Nova produção do diretor britânico Peter Strickland, “Na Fábrica” conta a bizarra história de um vestido com instinto assassino. Você pode ler isso de novo. Depois de aclamadas passagens pelos festivais de Londres e Toronto em 2018 e uma ótima recepção no Festival Internacional de Cinema de Karlovy Vary 2019, o atual mestre britânico da estranheza cumpre a promessa dos seus trabalhos anteriores com seu melhor e mais direto filme até hoje.
Bebendo da fonte dos giallos italianos, das sitcoms britânicas dos anos 1970 e até mesmo do clássico conto “Os Sapatinhos Vermelhos”, do escritor Hans Christian Andersen, o protagonista aqui é um vestido elegantemente descrito como sendo “vermelho artéria” e exposto em uma loja de departamentos. Com a estranha capacidade de ser do tamanho exato de qualquer pessoa que o experimenta, a peça passa de proprietário para proprietário, destruindo suas vidas.
No começo, a história é focada em Sheila (Marianne Jean-Baptiste), uma bancária divorciada buscando algum tipo de diversão na vida. Com a ajuda da vendedora mais estranha do cinema recente (Fatma Mohamed, uma parceira recorrente do diretor), ela compra o vestido para se sentir melhor consigo mesma e chamar a atenção dos homens que encontra através de anúncios de namoro. Aos poucos, o fato de que a peça de roupa tem vontade própria fica cada vez mais claro e a trama, mais sangrenta.
Em alguns momentos, é fácil esquecer quão estranha é essa proposta por conta da beleza da produção. Trabalhando pela primeira vez com a diretora de fotografia Ari Wegner, Peter Strickland estiliza cada frame até o limite, criando uma versão exuberante e colorida dos subúrbios britânicos que não poderia ser confundida com o trabalho de qualquer outro artista.
SEXO E CRÍTICAS AO CAPITALISMO
Como um bom filme do cineasta, há também um potente subtexto sexual. Parte da decisão de Sheila em comprar o vestido vem da frustração dela em notar que todos ao redor dela parecem estar com o sexo em dia. Os funcionários da loja de departamentos se entregam a rituais estranhos que envolvem muito roleplay com os manequins do lugar, que, por acaso, têm as partes baixas anatomicamente corretas.

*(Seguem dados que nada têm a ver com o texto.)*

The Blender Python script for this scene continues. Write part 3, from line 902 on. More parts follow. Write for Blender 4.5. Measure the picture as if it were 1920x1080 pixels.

Tudo isso é usado no roteiro, também escrito pelo diretor, para criar uma comédia muito sombria que aponta o dedo para as necessidades básicas que nos levam à nossa desgraça e também para o capitalismo – o sistema que depende da nossa atração por objetos de desejo para continuar existindo. Ao contrário de outro filme exibido em Karlovy Vary este ano que tenta a mesma crítica – “Os Mortos Não Morrem”, de Jim Jarmusch – o ataque de Strickland funciona porque vincula com sucesso o consumismo com nossas deficiências psicológicas.
É muito chocante quando, depois de desenvolver grande parte da história com Sheila no centro, o filme a deixa para trás numa reviravolta, passando seu foco para Reg (Leo Bill) e Babs (Hayley Squires), um casal de noivos que entra em contato com o vestido depois. Ainda assim, decisões como essa são uma demonstração de confiança de um dos diretores mais originais de sua geração. Um pastiche de diversos de gênero com um mórbido senso de humor, “Na Fábrica” fornece o tipo raro de choques e emoções que o dinheiro sozinho não pode comprar.
*O jornalista viajou para o Festival de Karlovy Vary como parte da equipe do GoCritic!, programa de fomento de jovens críticos do site Cineuropa.